GIVEN EXERCISE —
Set the lines down again exactly, first line through the line that contains "MB().tube([(.099 * sin(b), .099", with no pictures.

MATERIAL —
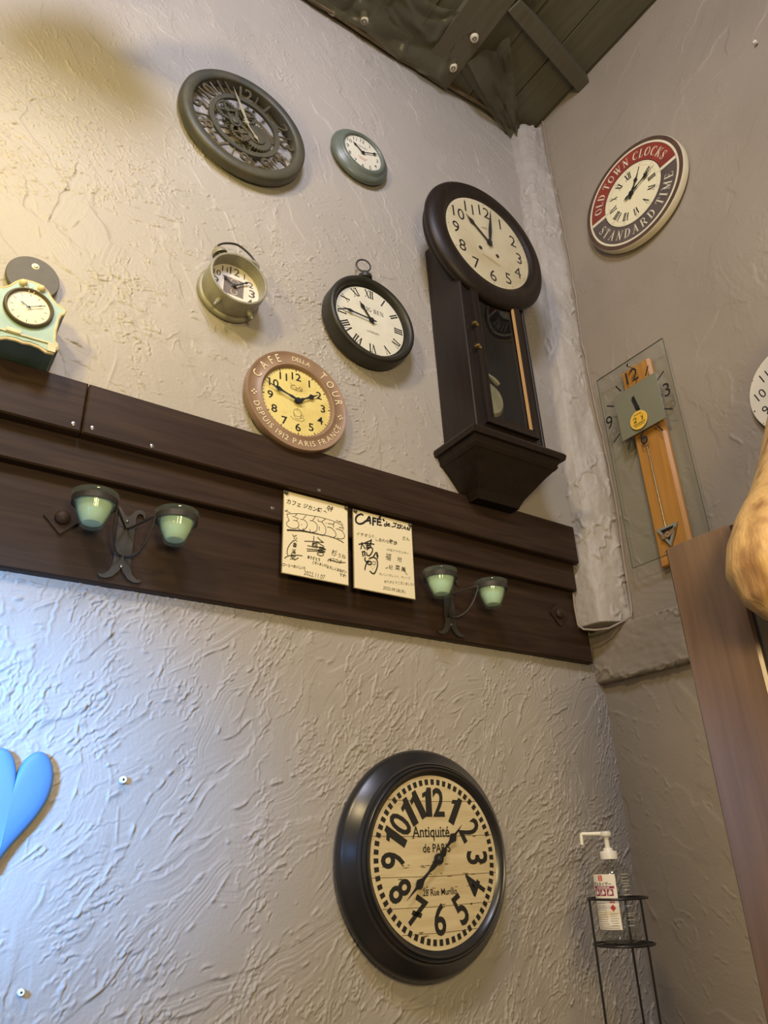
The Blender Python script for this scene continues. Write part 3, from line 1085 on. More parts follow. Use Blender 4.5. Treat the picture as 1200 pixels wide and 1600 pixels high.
# ---- openwork gear clock
A = thing('wall_clock', 'large openwork clock with metal ring, cut-out numerals and exposed gears', 'clock', (.485, 1.293, 2.976), 'back', tilt=2)
M_GUN = mat('weathered_gunmetal', (0.060, 0.060, 0.042), 0.5, 0.2, 0, 18, c2=(0.090, 0.080, 0.050), bump=.3, bscale=60)
M_RUST = mat('rusty_brass', (0.13, 0.105, 0.06), 0.5, 0.3, 0.5, 20)
MB().lathe([(.1455, .012), (.1455, .030), (.149, .034), (.170, .034), (.1755, .030), (.1775, .020), (.1775, .008), (.170, .003), (.150, .003), (.1455, .012)], n=110).build('outer_ring', M_GUN, A, smooth=50)
MB().lathe([(.088, .018), (.088, .026), (.101, .026), (.101, .018), (.088, .018)], n=90).build('inner_ring', M_GUN, A)
for k in range(1, 13):
    a = radians(k * 30)
    nm = MB().text(str(k), .060, .1235 * sin(a), .1235 * cos(a), .0250, 0, .014, .95 if k < 10 else .8, k * 30)
    o = nm.build('numeral', M_RUST, A, smooth=0)
    sol = o.modifiers.new('solidify', 'SOLIDIFY')
    sol.thickness = .004
for k in range(6):
    b = radians(k * 60 + 15)
    MB().tube([(.099 * sin(b), .099 * cos(b), .021), (.148 * sin(b), .148 * cos(b), .021)], .0024, n=6).build('spoke', M_RUST, A)


def gear(cx, cy, r, teeth, z0, z1, material, spokes=0):
    n = teeth * 4
    pts = []
    for i in range(n):
        q = r if i % 4 in (0, 1) else r * .90
        pts.append((cx + q * cos(2 * pi * i / n), cy + q * sin(2 * pi * i / n)))
    g = MB()
    if spokes:
        inner = [(cx + r * .70 * cos(2 * pi * i / n), cy + r * .70 * sin(2 * pi * i / n)) for i in range(n)]
        vs = [(x, y, z) for z in (z0, z1) for lst in (pts, inner) for x, y in lst]
        fs = []
        for i in range(n):
            j = (i + 1) % n
            fs += [(i, j, n + j, n + i), (2 * n + i, 2 * n + j, 3 * n + j, 3 * n + i), (i, j, 2 * n + j, 2 * n + i), (n + i, n + j, 3 * n + j, 3 * n + i)]
        g.add(vs, fs)
        for k in range(spokes):
            a = 2 * pi * k / spokes + .4
            c, s_ = cos(a), sin(a)
            w_ = r * .09
            g.prism([(cx + x * c - y * s_, cy + x * s_ + y * c) for x, y in ((0, -w_), (r * .75, -w_), (r * .75, w_), (0, w_))], z0, z1)
        g.lathe([(0, z0 - .001), (r * .24, z0 - .001), (r * .24, z1 + .002), (0, z1 + .002)], c=(cx, cy, 0), n=24)
    else:
        g.prism(pts, z0, z1)
        g.lathe([(0, z1), (r * .55, z1), (r * .55, z1 + .003), (r * .3, z1 + .004), (0, z1 + .004)], c=(cx, cy, 0), n=32)
    return g.build('gear', material, A, smooth=0)


gear(-.052, .028, .034, 26, .020, .024, M_GUN, 4)
gear(-.008, .006, .046, 32, .014, .018, M_GUN, 5)
gear(.032, -.022, .046, 34, .020, .025, M_GUN)
gear(-.014, -.036, .030, 22, .024, .028, M_RUST, 4)
gear(.018, -.062, .026, 20, .014, .018, M_GUN, 3)
gear(.006, .036, .026, 20, .024, .028, M_GUN, 3)
gear(-.030, -.008, .018, 16, .027, .030, M_GUN)
fr = MB()
for a, b, c in ((0, .092, .013), (72, .092, .010), (130, .092, .014), (205, .092, .010), (290, .092, .012)):
    ra = radians(a)
    fr.prism([(x * cos(ra) - y * sin(ra), x * sin(ra) + y * cos(ra)) for x, y in ((0, -c / 2), (b, -c / 3), (b, c / 3), (0, c / 2))], .010, .014)
fr.lathe([(0, .006), (.026, .006), (.026, .014), (0, .014)], n=40)
fr.build('movement_plate', M_GUN, A, smooth=0)
M_SILV = mat('pale_metal', (0.62, 0.58, 0.42), 0.35, 0.6)
hand('minute_hand', .118, .010, 339, .036, M_SILV, A, .018, 'lance')
hand('hour_hand', .060, .011, 143, .033, M_SILV, A, .014, 'spade')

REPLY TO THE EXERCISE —
The Blender Python script for this scene continues. Write part 3, from line 1085 on. More parts follow. Use Blender 4.5. Treat the picture as 1200 pixels wide and 1600 pixels high.
# ---- openwork gear clock
A = thing('wall_clock', 'large openwork clock with metal ring, cut-out numerals and exposed gears', 'clock', (.485, 1.293, 2.976), 'back', tilt=2)
M_GUN = mat('weathered_gunmetal', (0.060, 0.060, 0.042), 0.5, 0.2, 0, 18, c2=(0.090, 0.080, 0.050), bump=.3, bscale=60)
M_RUST = mat('rusty_brass', (0.13, 0.105, 0.06), 0.5, 0.3, 0.5, 20)
MB().lathe([(.1455, .012), (.1455, .030), (.149, .034), (.170, .034), (.1755, .030), (.1775, .020), (.1775, .008), (.170, .003), (.150, .003), (.1455, .012)], n=110).build('outer_ring', M_GUN, A, smooth=50)
MB().lathe([(.088, .018), (.088, .026), (.101, .026), (.101, .018), (.088, .018)], n=90).build('inner_ring', M_GUN, A)
for k in range(1, 13):
    a = radians(k * 30)
    nm = MB().text(str(k), .060, .1235 * sin(a), .1235 * cos(a), .0250, 0, .014, .95 if k < 10 else .8, k * 30)
    o = nm.build('numeral', M_RUST, A, smooth=0)
    sol = o.modifiers.new('solidify', 'SOLIDIFY')
    sol.thickness = .004
for k in range(6):
    b = radians(k * 60 + 15)
    MB().tube([(.099 * sin(b), .099 * cos(b), .021), (.148 * sin(b), .148 * cos(b), .021)], .0024, n=6).build('spoke', M_RUST, A)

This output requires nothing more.